Fue cuestión de que el futbolista ascendiera a estatus de estrella pop o rockstar, para que emergiera una de las facetas que le hacen mayor daño: asumirse más allá del bien y del mal, habituarse a que todo le será aplaudido, sentirse no solamente buen jugador, sino poderoso, glamuroso, simpático, interesante, incluso impune e invencible.
Suena sencillo juzgarlos para quienes nunca seremos aclamados como ellos lo son, ni correteados por groupies en cualquier ciudad del mundo en la que pongamos pie, ni alabados hasta límites insospechados por propios y extraños. Suena simple opinar para los que jamás viviremos tan vertiginoso ascenso en la pirámide social y económica. No obstante, es un problema grave.

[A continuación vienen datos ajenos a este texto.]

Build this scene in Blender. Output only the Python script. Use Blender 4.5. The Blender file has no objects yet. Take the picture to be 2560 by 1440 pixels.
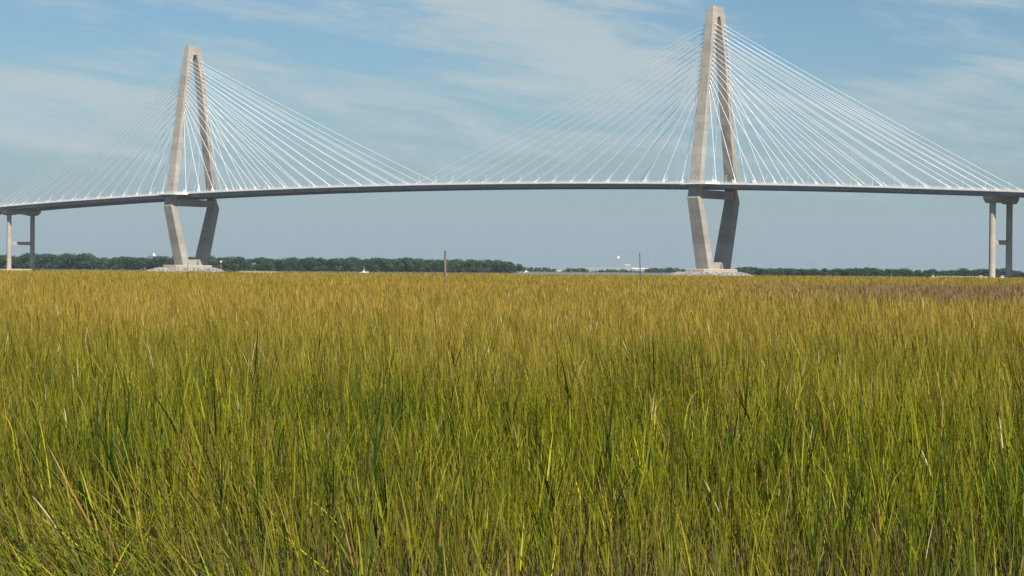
import bpy, bmesh, math, random
import numpy as np
from mathutils import Matrix, Vector

scene = bpy.context.scene
COL = scene.collection
rnd = random.Random(7)
rng = np.random.default_rng(11)

# ------------------------------------------------------------------ camera
EYE = 5.3                       # metres above the river
F_PX = 5286.0                   # focal length in pixels of a 2560 wide frame
cam_d = bpy.data.cameras.new('camera')
cam_d.sensor_width = 36.0
cam_d.lens = 36.0 * F_PX / 2560.0
cam_d.clip_start = 0.5
cam_d.clip_end = 40000.0
cam = bpy.data.objects.new('camera', cam_d)
COL.objects.link(cam)
cam.matrix_world = (Matrix.Translation((0, 0, EYE))
                    @ Matrix.Rotation(math.radians(90) - math.atan(49.4 / F_PX), 4, 'X')
                    @ Matrix.Rotation(0.0077, 4, 'Z'))
scene.camera = cam

# ------------------------------------------------------------------ sun, sky, exposure
TH = 0.6245                                    # plan angle of the bridge
SUN = Vector((math.cos(TH) * 1.0 - math.sin(TH) * 0.5,
              -math.sin(TH) * 1.0 - math.cos(TH) * 0.5, 1.0)).normalized()
sl = bpy.data.lights.new('sun', 'SUN')
sl.energy = 5.0
sl.angle = math.radians(0.53)
sl.color = (1.0, 0.93, 0.83)
so = bpy.data.objects.new('sun', sl)
COL.objects.link(so)
so.rotation_euler = SUN.to_track_quat('Z', 'Y').to_euler()
so.location = (0, -50, 120)

world = bpy.data.worlds.new('World')
scene.world = world
world.use_nodes = True
wt = world.node_tree
wt.nodes.clear()


def wn(kind, **kw):
    n = wt.nodes.new(kind)
    for k, v in kw.items():
        setattr(n, k, v)
    return n


def math_node(tree, op, a, b=None, c=None, clamp=False):
    n = tree.nodes.new('ShaderNodeMath')
    n.operation = op
    n.use_clamp = clamp
    for i, v in enumerate((a, b, c)):
        if v is None:
            continue
        if isinstance(v, (int, float)):
            n.inputs[i].default_value = v
        else:
            tree.links.new(v, n.inputs[i])
    return n.outputs[0]


sky = wn('ShaderNodeTexSky', sky_type='NISHITA', sun_disc=False)
sky.sun_elevation = math.asin(SUN.z)
sky.sun_rotation = math.atan2(SUN.x, SUN.y)
sky.altitude = 0.0
sky.air_density = 1.0
sky.dust_density = 0.6
sky.ozone_density = 2.5
tc = wn('ShaderNodeTexCoord')
sx = wn('ShaderNodeSeparateXYZ')
wt.links.new(tc.outputs['Generated'], sx.inputs[0])
AZ = math_node(wt, 'ARCTAN2', sx.outputs[0], sx.outputs[1])
EL = math_node(wt, 'ARCSINE', sx.outputs[2])


def streak(scale_az, scale_el, tilt, detail, seed, rough=0.55):
    """fibrous cirrus: noise on the direction's azimuth and elevation, tilted"""
    ca, sa = math.cos(tilt), math.sin(tilt)
    u = math_node(wt, 'ADD', math_node(wt, 'MULTIPLY', AZ, ca), math_node(wt, 'MULTIPLY', EL, sa))
    v = math_node(wt, 'SUBTRACT', math_node(wt, 'MULTIPLY', EL, ca), math_node(wt, 'MULTIPLY', AZ, sa))
    c = wn('ShaderNodeCombineXYZ')
    wt.links.new(math_node(wt, 'MULTIPLY', u, scale_az), c.inputs[0])
    wt.links.new(math_node(wt, 'MULTIPLY', v, scale_el), c.inputs[1])
    c.inputs[2].default_value = seed
    n = wn('ShaderNodeTexNoise')
    n.inputs['Scale'].default_value = 1.0
    n.inputs['Detail'].default_value = detail
    n.inputs['Roughness'].default_value = rough
    n.inputs['Distortion'].default_value = 0.35
    wt.links.new(c.outputs[0], n.inputs['Vector'])
    return n.outputs['Fac']


def bank(x, y, rx, ry, tilt, amp):
    """one cloud bank: a soft ellipse around a bearing and an elevation (degrees)"""
    a0, e0 = math.radians(x), math.radians(y)
    t = math.radians(tilt)
    da = math_node(wt, 'SUBTRACT', AZ, a0)
    de = math_node(wt, 'SUBTRACT', EL, e0)
    u = math_node(wt, 'ADD', math_node(wt, 'MULTIPLY', da, math.cos(t)), math_node(wt, 'MULTIPLY', de, math.sin(t)))
    v = math_node(wt, 'SUBTRACT', math_node(wt, 'MULTIPLY', de, math.cos(t)), math_node(wt, 'MULTIPLY', da, math.sin(t)))
    u = math_node(wt, 'MULTIPLY', u, 1 / math.radians(rx))
    v = math_node(wt, 'MULTIPLY', v, 1 / math.radians(ry))
    r = math_node(wt, 'ADD', math_node(wt, 'MULTIPLY', u, u), math_node(wt, 'MULTIPLY', v, v))
    g = math_node(wt, 'EXPONENT', math_node(wt, 'MULTIPLY', r, -1.0))
    return math_node(wt, 'MULTIPLY', g, amp)


fib = streak(12, 75, -0.16, 9.0, 3.1, 0.66)
broad = streak(4, 17, -0.1, 4.0, 8.4, 0.5)
dens = math_node(wt, 'ADD', math_node(wt, 'MULTIPLY', fib, 2.3), math_node(wt, 'MULTIPLY', broad, 1.1))
dens = math_node(wt, 'SUBTRACT', dens, 1.48)
for b in [
        # bearing, elevation, half widths, tilt, amount
        (0.3, 6.3, 4.2, 0.9, -14, 0.56), (2.0, 5.4, 1.8, 0.55, -8, 0.30), (-2.0, 7.4, 3.0, 0.6, -10, 0.30),
        (3.0, 7.6, 3.4, 0.9, 0, 0.44), (-3.0, 4.6, 4.0, 0.8, -6, 0.16), (4.5, 4.6, 3.0, 0.8, -8, 0.2),
        (-12.0, 4.6, 3.4, 0.9, 6, 0.30), (-5.2, 4.4, 1.5, 0.3, 4, 0.22), (-8.5, 7.6, 2.4, 0.3, 8, 0.18),
        (12.4, 5.2, 2.4, 0.55, 12, 0.40), (12.6, 7.5, 2.6, 0.45, 0, 0.34), (9.0, 6.9, 1.6, 0.2, -12, 0.16),
        (-10.6, 6.3, 3.0, 0.55, 4, -0.34), (-4.5, 5.9, 2.0, 0.8, -16, -0.30), (8.2, 6.1, 2.3, 1.4, -24, -0.62),
        (0.0, 3.9, 30.0, 1.7, 0, 0.24)]:
    dens = math_node(wt, 'ADD', dens, bank(*b))
mask = wn('ShaderNodeMapRange', interpolation_type='SMOOTHSTEP')
mask.inputs['From Min'].default_value = 0.05
mask.inputs['From Max'].default_value = 0.95
mask.inputs['To Max'].default_value = 0.95
wt.links.new(dens, mask.inputs['Value'])
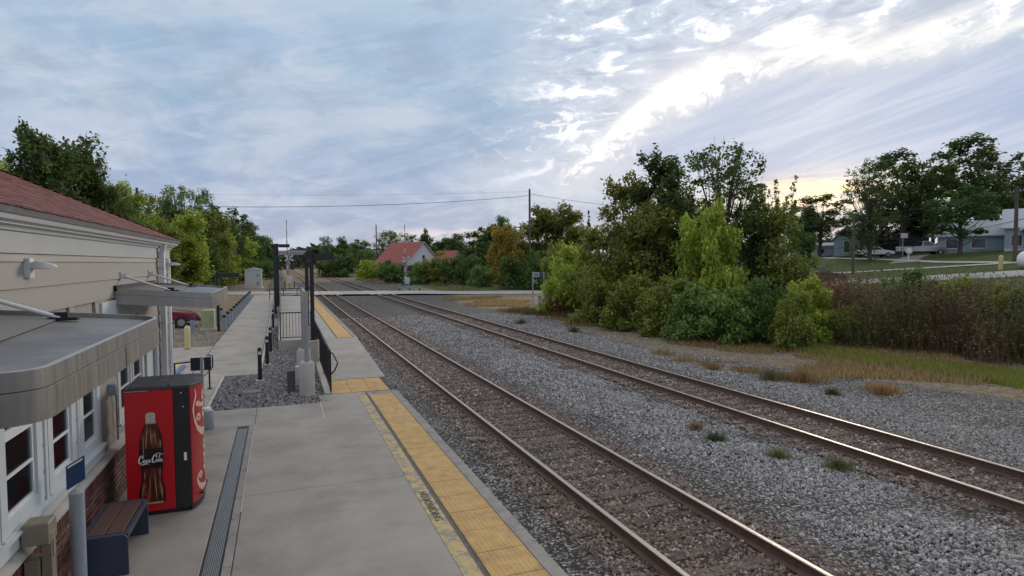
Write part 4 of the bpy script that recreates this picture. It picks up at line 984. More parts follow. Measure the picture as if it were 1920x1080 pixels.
# grey posts with black caps along the walkway
pa = MB().lathe([(.095, 0), (.095, .72), (0, .72)], n=14).mesh('post', 'post_grey', smooth=True); pb = MB().lathe([(.098, .70), (.10, .80), (.085, .85), (0, .86)], n=14).mesh('cap', 'black_metal', smooth=True)
spots = [(-2.75, 34.6+k*2.35) for k in range(13)]; names = ['nearest grey post of the row beside the walkway', 'second grey post of the walkway row', 'third grey post of the walkway row', 'fourth grey post of the walkway row', 'fifth grey post of the walkway row', 'sixth grey post of the walkway row', 'seventh grey post of the walkway row', 'eighth grey post of the walkway row', 'ninth grey post of the walkway row', 'tenth grey post of the walkway row', 'eleventh grey post of the walkway row', 'second farthest grey post of the walkway row, near the road', 'farthest grey post of the walkway row, at the road']
for (x, y), nm in zip(spots, names):
    t = thing('grey_post', nm+' with black cap', 'post', (x, y, -.1), world=False, group='grey posts with black caps beside the walkway'); inst('sleeve', pa, t); inst('cap', pb, t)
for (x, y), nm in zip(((-3.35, 40), (-3.95, 31.0), (-4.15, 34), (-4.75, 32), (-5.3, 33.5)), ('grey capped post set back from the row, right of the green cabinet', 'grey capped post between the yellow bollard and the green cabinet', 'grey capped post just left of the green cabinet', 'grey capped post behind the yellow bollard', 'grey capped post in front of the maroon car')):
    t = thing('grey_post', nm, 'post', (x, y, -.1), world=False, group='grey posts in front of the parked car'); inst('sleeve', pa, t); inst('cap', pb, t)
t = thing('utility_cabinet', 'pale green utility cabinet beside the short black lamp post', 'cabinet', (-3.55, 35.4, -.1))
part('body', MB().cbox(-3.85, 35.1, 0, -3.28, 35.8, .98, .03), 'cabinet_green', t, bevel=.01)
part('base', MB().cbox(-3.95, 35.0, -.1, -3.18, 35.9, .02, .02), 'concrete_pale', t)
part('door_handle', MB().box(-3.45, 35.08, .5, -3.40, 35.1, .65), 'galv', t)

# ------------------------------------------------------------------ lamp posts
def lamp(x, y, z0, z1, pw, head, label, basez=None, rz=0, two=False):
    t = thing('lamp_post', label, 'lamp post', (x, y, z0), group='black lamp posts with box heads')
    if basez: part('base', MB().lathe([(.19, -.2), (.19, basez-.02), (.17, basez), (0, basez)], (x, y, z0), 24), 'concrete_pale', t, smooth=True)
    zb = z0+(basez or 0)
    part('pole', MB().box(x-pw, y-pw, zb, x+pw, y+pw, z1), 'black_metal', t)
    part('foot_plate', MB().box(x-pw*1.8, y-pw*1.8, zb, x+pw*1.8, y+pw*1.8, zb+.03), 'black_metal', t)
    hx, hl, hz = head
    if hx: part('head', MB().box(x+pw+.01, y-.17, z1-.28+hz, x+pw+hl, y+.17, z1-.06+hz).box(x+pw, y-.03, z1-.2+hz, x+pw+.012, y+.03, z1-.1+hz), 'black_metal', t); part('lens', MB().box(x+pw+.08, y-.13, z1-.292+hz, x+pw+hl-.05, y+.13, z1-.282+hz), 'lamp_glass', t)
    else: part('head', MB().box(x-.17, y+pw+.01, z1-.3, x+.17, y+pw+hl, z1-.08), 'black_metal', t)
lamp(.93, 20.7, -.05, 3.74, .062, (1, .62, 0), 'tall black lamp post with box head to the right, behind the ramp railing', .95)
lamp(.94, 25.0, -.05, 3.79, .062, (0, .5, 0), 'black lamp post directly behind the grey sign frame', 1.0)
lamp(-.36, 42.9, -.05, 4.62, .07, (0, .4, 0), 'left lamp post of the pair standing in the rock bed', None)
lamp(-.22, 46.5, -.05, 4.75, .11, (1, .75, .02), 'right lamp post of the pair in the rock bed, with box head', .35)
lamp(-3.05, 34.8, -.1, 2.95, .07, (1, 1.0, 0), 'short black lamp post beside the pale green cabinet')
mb = MB()
for (x, y, s) in ((-.38, 42.9, .30), (-.38, 49.5, .26), (-.35, 53, .26)):
    t = thing('concrete_footing', {42.9: 'nearest square concrete footing in the rock bed', 49.5: 'middle square concrete footing in the rock bed', 53: 'farthest square concrete footing in the rock bed'}[y], 'footing', (x, y, -.1)); part('block', MB().cbox(x-s, y-s, -.2, x+s, y+s, .32 if y > 45 else -.0, .02), 'concrete_pale', t)
t = thing('concrete_slab_cover', 'flat concrete cover slab in the narrow part of the rock bed', 'cover slab', (-.35, 36.5, -.1)); part('slab', MB().cbox(-.62, 35, -.2, -.16, 39.5, .02, .02), 'concrete_old', t)
t = thing('round_cover', 'round brown valve cover lying in the rock bed', 'cover', (-.8, 17.5, 0)); part('disc', MB().lathe([(.26, -.05), (.26, .0), (.24, .012), (0, .02)], (-.8, 17.5, 0), 28), 'disc_brown', t)

# ------------------------------------------------------------------ name sign frame seen end-on (left) and dark wedge beside it
def frame_sign(x, ys, zb, zt, label, facing_far):
    t = thing('station_sign_frame', label, 'station sign', (x, (ys[0]+ys[1])/2, zb), group='station name signs on two posts')
    for y in ys:
        p = part('post', MB().cyl((x, y, zb+.86), (x, y, zt), .055, n=14), 'galv', t, smooth=True)
        part('bolt', MB().cyl((x-.11, y-.06, zb+.86), (x-.11, y-.06, zb+.93), .02, n=6).cyl((x+.11, y-.06, zb+.86), (x+.11, y-.06, zb+.93), .02, n=6), 'white_metal', p)
        part('footing', MB().lathe([(.19, -.3), (.19, .82), (.165, .86), (0, .86)], (x, y, zb), 24), 'concrete_pale', t, smooth=True)
    part('board', MB().cbox(x-.02, ys[0]+.06, zt-.38, x+.02, ys[1]-.06, zt-.02, .004), 'sign_silver', t)
    return t
frame_sign(.58, (16.5, 19.0), -.02, 2.66, 'grey station sign frame seen end-on between rock bed and ramp', False)
t = thing('ground_floodlight', 'black wedge-shaped light box with pale panel beside the sign footing', 'floodlight', (.22, 17.3, 0))
part('housing', MB().prism([(17.05, -.05), (17.55, -.05), (17.45, .46), (17.3, .50)], 'x', .10, .30), 'black_metal', t)
part('panel', MB().box(.31, 17.2, .28, .40, 17.4, .62), 'cabinet_silver', t)
t = frame_sign(18.35, (41.9, 44.1), -.4, 2.56, 'silver and blue station name sign on two posts at the weeds across the tracks', True)
part('blue_end', MB().box(18.32, 42.02, 2.19, 18.326, 42.7, 2.54), 'sign_blue', t)
me = text_mesh('lettering', 'La Plata', .30, 'ink', .002); o = inst('lettering', me, t, (18.326-18.35, 43.4-43.0, 2.36+.4), (math.radians(90), 0, math.radians(-90)))
t = thing('grey_keg', 'short dark pipe with pale cap beside the left post of the far name sign', 'pipe', (18.6, 43.9, -.4)); part('pipe', MB().lathe([(.12, 0), (.12, 1.0), (.16, 1.02), (.16, 1.12), (0, 1.2)], (18.9, 44.0, -.4), 16), 'post_grey', t, smooth=True)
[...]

Durante la conferencia de prensa posterior al partido Getafe-Barcelona, las estrellas blaugranas interrumpieron la comparecencia de un rival ante los medios, con gritos de noche de brujas y disfrazados por Halloween. Una falta de respeto tan grande, que si se la hacen a Luis Suárez o Gerard Piqué tras haber perdido un partido, no descarto que se levantaran dispuestos a repartir golpes. El Barça se disculpó a nivel institucional, pero eso no modifica la desagradable sensación de ese comportamiento. Seguramente quienes lo efectuaron estaban convencidos de que simplemente resultaban simpáticos, y es que el común de quienes les tratan les enfatizan constantemente que, hagan lo que hagan, lo son.
Esto, justo el mismo fin de semana en que Karim Benzema, atacante francés del Real Madrid, tuvo su enésimo problema por conducir a exceso de velocidad. Algo similar se extrae de lo que confiesa Zlatan Ibrahimovic en su espléndida autobiografía, recientemente publicada en español: que a él le gusta correr, que necesita esa adrenalina, que es su adicción. Todo bueno, pero, ¿y quienes pasan por la calle al mismo tiempo, viéndose expuestos a riesgos adicionales, qué culpa tienen de sus pasatiempos?, ¿y qué con ellos mismos, que aunque lleguen a dudarlo, son tan propensos a un daño físico como cualquier mortal que no hace arte con el balón?
Halloween suele emocionar más a los pequeños que a treintañeros millonarios, pero también se vio al defensa Sergio Ramos al volante, disfrazado y maquillado. ¿Qué sucede? Que la rutina que llevan los convence de que continúan siendo niños, que la vida es juego, que todo se vale a cambio de pasarla bien un rato (por supuesto que lo de Ramos, a diferencia de lo de la conferencia de prensa interrumpida, es su derecho y que se sepa no afectó a nadie).
La vida no tiene que ser tan seria y nadie se atrevería a exigirles comportarse como monjes tibetanos. Tienen derecho a divertirse, a disfrutar de sus millones bien ganados, a relajarse tras períodos de alta tensión competitiva. No obstante, está claro que el trato de rockstars les impide vislumbrar un límite.
Como me decían los legendarios Raúl González y Javier Zanetti en algún diálogo fuera del aire durante los programas del Mundial 2014: todo suele empezar con los familiares y los más cercanos, que con tal se mantenerse cerca o sacar tajada del rutilante éxito, les repiten a cada minuto lo inmensos que son y lo poco que los merece el mundo.